Reseña de la pieza de Ong Keng Sen
Conocemos la historia del Jemer Rojo y la atrocidad de los campos de la muerte en Camboya. Pero ¿cómo situarse frente una persona que sufrió la tortura y sobrevivió a la muerte? ¿Cómo situarse cuando además esa persona no se exhibe sólo en su dolor, sino en su trabajo de ficción, en su convertirse habitual en imagen-movimiento, en cuerpo-movimiento, en espectáculo?
Hay diversos elementos en el dispositivo escénico que rompen la espectacularidad. El primero es el vídeo doméstico en color, de baja calidad: no hay pretensión artística en esos vídeos, son materiales de trabajo brutos. Esto puede molestar estéticamente, pero refuerza la percepción de la pieza desde el punto del vista de la vivencia. Duda: ¿no reduce el placer que para la propia intérprete supone estar en el escenario? Pero no se trata de hacer un espectáculo con el material de la propia vida, el espectáculo está fuera, está indicado, en otro lugar. Ahora se trata de mostrar.

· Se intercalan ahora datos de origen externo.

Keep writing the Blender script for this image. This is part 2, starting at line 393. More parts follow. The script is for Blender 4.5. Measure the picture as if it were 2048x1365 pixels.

La segunda ruptura documental está en la intervención del director, que explica que la protagonista es uno de los últimos archivos vivos de la danza palaciega camboyana.
La única danza que se muestra en formato espectacular ocurre al final de la pieza, y se la muestra con luz de baja intensidad, como si fuera ejecutada en la vitrina de un museo.
En cambio, el principio de la pieza es directo: los tres intérpretes, enfrentados a las cámaras que recogen sus primeros planos, relatan su experiencia terrible en los campos. El uso de la cámara permite la distancia, permite evitar la mirada directa: los actores no hablan al público individualmente, no miran a los ojos del espectador, miran a la cámara. Así se evita la emoción, se evita el sentimentalismo que haría imposible la continuidad.
Los tres primeros testimonios son los de los bailarines jóvenes. La maestra aparece después. Es ella el archivo viviente. Ella persiste en enseñar, en corregir. En un momento dado, asegura que su hija (quizá 50 años) tiene aún mucho que aprender. Ésta perdió a su marido y a su hija en el campo. Toda su vida desde entonces ha consistido en una tentativa de recuperar lo perdido. Pero su madre se preocupa de que baile. La madre identifica su vida con la danza, añora el palacio. Bailar es volver a su casa, al palacio. Y probablemente así se siente en el escenario.
Según el director, el proceso de construcción del espectáculo fue un proceso de sanación. Los actores pueden reír, pueden disfrutar en el escenario haciendo aquello que les gusta: danzar. Antes pasan por el relato de las dolorosas experiencias. ¿Los vemos como artistas o como víctimas? Imposible separar ambas condiciones. Pero ¿acaso no es el presente lo que ahora importa? El presente está cargado de ambas condiciones, no podemos liberarnos de ellas. Pero sí podemos tratar de situarnos en el aquí y el ahora, en nuestra condición de personas capaces de hablar, capaces de comunicar con los otros, intercambiando experiencias, traduciendo vidas.